[Rows from a 3D scene dataset]
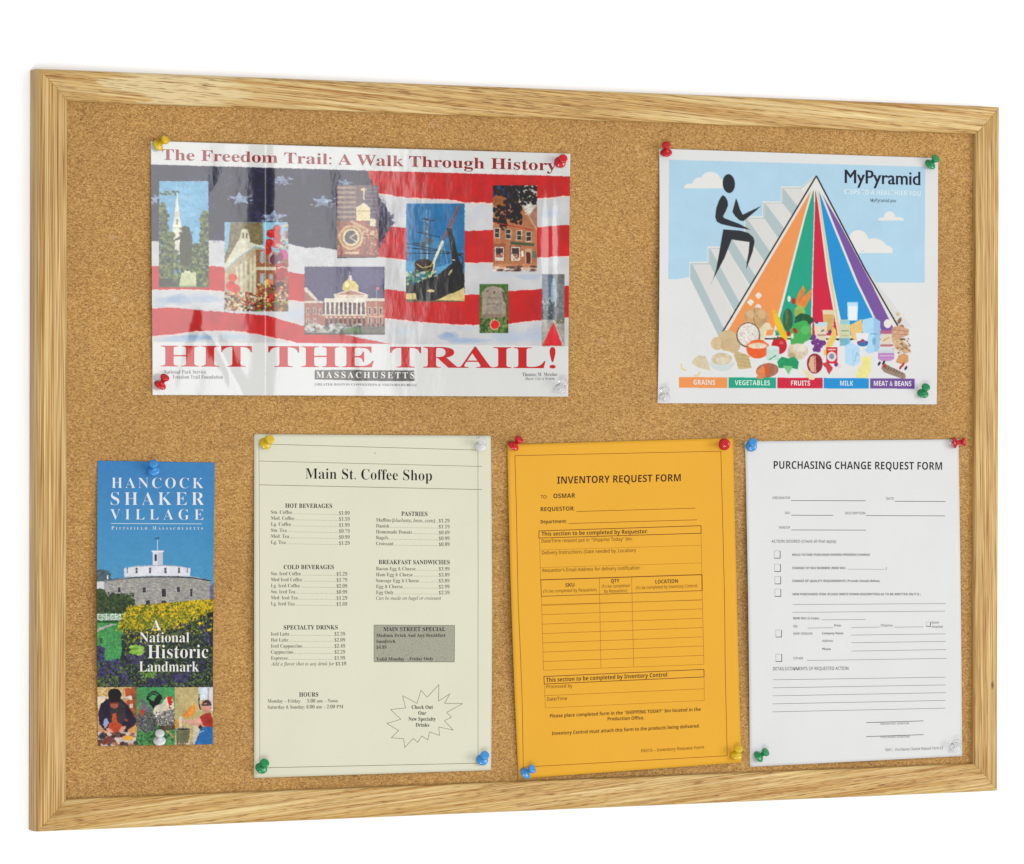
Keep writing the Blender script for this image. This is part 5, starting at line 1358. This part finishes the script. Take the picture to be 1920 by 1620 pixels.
k.line(588, 664, 1518, 638, 1.0, (150, 84, 26)); k.line(526, 758, 1532, 729, 1.0, (150, 84, 26))
k.build('addressee_lines')
k.text('This section to be completed by Requestor:', 315, 855, 1147, 834, 31, (96, 46, 22), 'sansb')
k.text('Date/Time request put in \u201cShipping Today\u201d bin:', 315, 908, 1026, 890, 27, BR2, 'sans'); k.text('Delivery Instructions (Date needed by, Location)', 318, 1000, 1052, 980, 27, BR2, 'sans')
k.text('Requestor\u2019s Email Address for delivery notification:', 322, 1138, 1088, 1117, 27, BR2, 'sans')
k.pline([(295, 816), (1563, 775), (1564, 834), (294, 872), (295, 816)], 1.2, (110, 50, 20))
for a_ in [(300, 966, 1564, 928), (300, 1103, 1566, 1066), (299, 872, 308, 1198), (1563, 834, 1570, 1158)]: k.line(*a_, .55, (178, 118, 40))
k.build('requestor_section')
k.pline([(308, 1199), (1570, 1158), (1572, 1282)], 1.5, (120, 50, 20)); k.pline([(308, 1199), (314, 1328), (1572, 1283)], 1.1, (130, 66, 24))
k.text('SKU', 502, 1254, 572, 1252, 29, (110, 56, 20), 'sansb'); k.text('(To be completed by Requestor)', 328, 1300, 746, 1287, 24, (168, 104, 34), 'sans'); k.text('QTY', 858, 1222, 924, 1220, 29, (110, 56, 20), 'sansb'); k.text('(To be completed', 786, 1262, 1003, 1255, 24, (168, 104, 34), 'sans'); k.text('by Requestor)', 806, 1300, 984, 1294, 24, (168, 104, 34), 'sans')
k.text('LOCATION', 1206, 1228, 1382, 1222, 29, (110, 56, 20), 'sansb'); k.text('(To be completed by Inventory Control)', 1054, 1273, 1534, 1256, 24, (168, 104, 34), 'sans')
LC = (170, 104, 34)
o1 = lambda x, y: (940 + x / 4.174, 800 + y / 4.174); o2 = lambda x, y: (940 + x / 4.174, 1130 + y / 4.174)
k.q = (0, 0, 1)
k.line(*o1(767, 1186), *o2(780, 508), .6, LC); k.line(*o1(1020, 1178), *o2(1036, 497), .6, LC); k.line(*o1(314, 1328), *o2(330, 526), .6, LC); k.line(*o1(1572, 1283), *o2(1586, 478), .6, LC)
rowsL = [22, 94, 168, 242, 315, 387, 461, 529]; 
k.line(*o1(316, 1393), *o1(1573, 1357), .7, LC)
for i, yL in enumerate(rowsL): k.line(*o2(318 + i * 1.7, yL), *o2(1576 + i * 1.3, yL - 45 - i * 0.7 + (0 if i < 7 else 4)), .75 if i < 7 else .6, LC)
k.build('item_table')
k.q = O2
k.pline([(333, 578), (1586, 522), (1587, 581), (336, 637), (333, 578)], 1.2, (110, 50, 20)); k.text('This section to be completed by Inventory Control:', 351, 622, 1306, 578, 32, (96, 46, 22), 'sansb', up=(.02, -1))
k.text('Processed by', 354, 670, 556, 663, 26, BR2, 'sans'); k.text('Date/Time', 358, 768, 514, 762, 27, BR2, 'sans')
for a_ in [(337, 728, 1588, 674, .75), (345, 824, 1589, 765, .6), (337, 637, 345, 824, .55), (1587, 581, 1589, 765, .55)]: k.line(*a_, (178, 112, 36))
k.build('control_section')
k.text('Please place completed form in the \u201cSHIPPING TODAY\u201d bin located in the', 380, 900, 1560, 847, 27, (112, 58, 22), 'sansb', up=(.03, -1)); k.text('Production Office.', 832, 923, 1118, 914, 27, (112, 58, 22), 'sansb')
k.text('Inventory Control must attach this form to the products being delivered.', 396, 1037, 1551, 977, 27, (112, 58, 22), 'sansb', up=(.03, -1)); k.text('F6015 \u2013 Inventory Request Form', 1094, 1172, 1586, 1143, 25, (150, 90, 30), 'sans', up=(.03, -1))
k.build('instruction_lettering')
k.q = (0, 0, 1)
k.pline([o1(106, 227), o1(1718, 192), o1(1730, 640), o1(1748, 1377), o2(1752, 500), o2(1768, 1198), o2(170, 1287)], .95, (150, 76, 26)); k.pline([o1(106, 227), o1(118, 640), o1(132, 1377), o2(150, 400), o2(164, 800), o2(172, 1287)], 1.0, (156, 84, 28))
k.build('ruled_border')

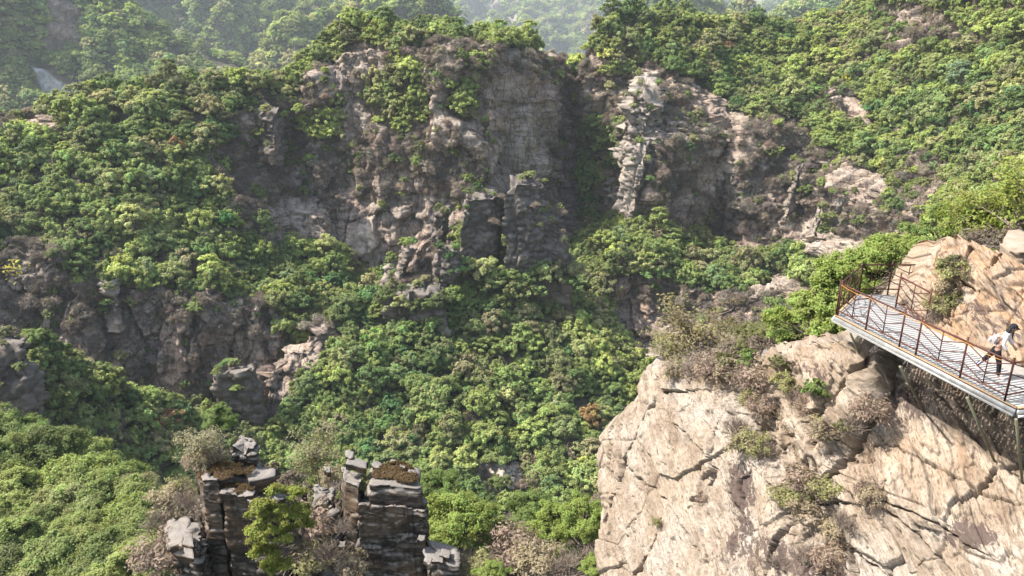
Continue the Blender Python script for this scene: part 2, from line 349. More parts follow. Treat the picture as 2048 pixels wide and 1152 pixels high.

→ **Exercise brief**
Leave out every picture and copy the rest of the records exactly.

→ **Full answer**
Keep writing the Blender script for this image. This is part 5, starting at line 1358. This part finishes the script. Take the picture to be 1920 by 1620 pixels.
k.line(588, 664, 1518, 638, 1.0, (150, 84, 26)); k.line(526, 758, 1532, 729, 1.0, (150, 84, 26))
k.build('addressee_lines')
k.text('This section to be completed by Requestor:', 315, 855, 1147, 834, 31, (96, 46, 22), 'sansb')
k.text('Date/Time request put in \u201cShipping Today\u201d bin:', 315, 908, 1026, 890, 27, BR2, 'sans'); k.text('Delivery Instructions (Date needed by, Location)', 318, 1000, 1052, 980, 27, BR2, 'sans')
k.text('Requestor\u2019s Email Address for delivery notification:', 322, 1138, 1088, 1117, 27, BR2, 'sans')
k.pline([(295, 816), (1563, 775), (1564, 834), (294, 872), (295, 816)], 1.2, (110, 50, 20))
for a_ in [(300, 966, 1564, 928), (300, 1103, 1566, 1066), (299, 872, 308, 1198), (1563, 834, 1570, 1158)]: k.line(*a_, .55, (178, 118, 40))
k.build('requestor_section')
k.pline([(308, 1199), (1570, 1158), (1572, 1282)], 1.5, (120, 50, 20)); k.pline([(308, 1199), (314, 1328), (1572, 1283)], 1.1, (130, 66, 24))
k.text('SKU', 502, 1254, 572, 1252, 29, (110, 56, 20), 'sansb'); k.text('(To be completed by Requestor)', 328, 1300, 746, 1287, 24, (168, 104, 34), 'sans'); k.text('QTY', 858, 1222, 924, 1220, 29, (110, 56, 20), 'sansb'); k.text('(To be completed', 786, 1262, 1003, 1255, 24, (168, 104, 34), 'sans'); k.text('by Requestor)', 806, 1300, 984, 1294, 24, (168, 104, 34), 'sans')
k.text('LOCATION', 1206, 1228, 1382, 1222, 29, (110, 56, 20), 'sansb'); k.text('(To be completed by Inventory Control)', 1054, 1273, 1534, 1256, 24, (168, 104, 34), 'sans')
LC = (170, 104, 34)
o1 = lambda x, y: (940 + x / 4.174, 800 + y / 4.174); o2 = lambda x, y: (940 + x / 4.174, 1130 + y / 4.174)
k.q = (0, 0, 1)
k.line(*o1(767, 1186), *o2(780, 508), .6, LC); k.line(*o1(1020, 1178), *o2(1036, 497), .6, LC); k.line(*o1(314, 1328), *o2(330, 526), .6, LC); k.line(*o1(1572, 1283), *o2(1586, 478), .6, LC)
rowsL = [22, 94, 168, 242, 315, 387, 461, 529]; 
k.line(*o1(316, 1393), *o1(1573, 1357), .7, LC)
for i, yL in enumerate(rowsL): k.line(*o2(318 + i * 1.7, yL), *o2(1576 + i * 1.3, yL - 45 - i * 0.7 + (0 if i < 7 else 4)), .75 if i < 7 else .6, LC)
k.build('item_table')
k.q = O2
k.pline([(333, 578), (1586, 522), (1587, 581), (336, 637), (333, 578)], 1.2, (110, 50, 20)); k.text('This section to be completed by Inventory Control:', 351, 622, 1306, 578, 32, (96, 46, 22), 'sansb', up=(.02, -1))
k.text('Processed by', 354, 670, 556, 663, 26, BR2, 'sans'); k.text('Date/Time', 358, 768, 514, 762, 27, BR2, 'sans')
for a_ in [(337, 728, 1588, 674, .75), (345, 824, 1589, 765, .6), (337, 637, 345, 824, .55), (1587, 581, 1589, 765, .55)]: k.line(*a_, (178, 112, 36))
k.build('control_section')
k.text('Please place completed form in the \u201cSHIPPING TODAY\u201d bin located in the', 380, 900, 1560, 847, 27, (112, 58, 22), 'sansb', up=(.03, -1)); k.text('Production Office.', 832, 923, 1118, 914, 27, (112, 58, 22), 'sansb')
k.text('Inventory Control must attach this form to the products being delivered.', 396, 1037, 1551, 977, 27, (112, 58, 22), 'sansb', up=(.03, -1)); k.text('F6015 \u2013 Inventory Request Form', 1094, 1172, 1586, 1143, 25, (150, 90, 30), 'sans', up=(.03, -1))
k.build('instruction_lettering')
k.q = (0, 0, 1)
k.pline([o1(106, 227), o1(1718, 192), o1(1730, 640), o1(1748, 1377), o2(1752, 500), o2(1768, 1198), o2(170, 1287)], .95, (150, 76, 26)); k.pline([o1(106, 227), o1(118, 640), o1(132, 1377), o2(150, 400), o2(164, 800), o2(172, 1287)], 1.0, (156, 84, 28))
k.build('ruled_border')

Continue the Blender Python script for this scene: part 2, from line 349. More parts follow. Treat the picture as 2048 pixels wide and 1152 pixels high.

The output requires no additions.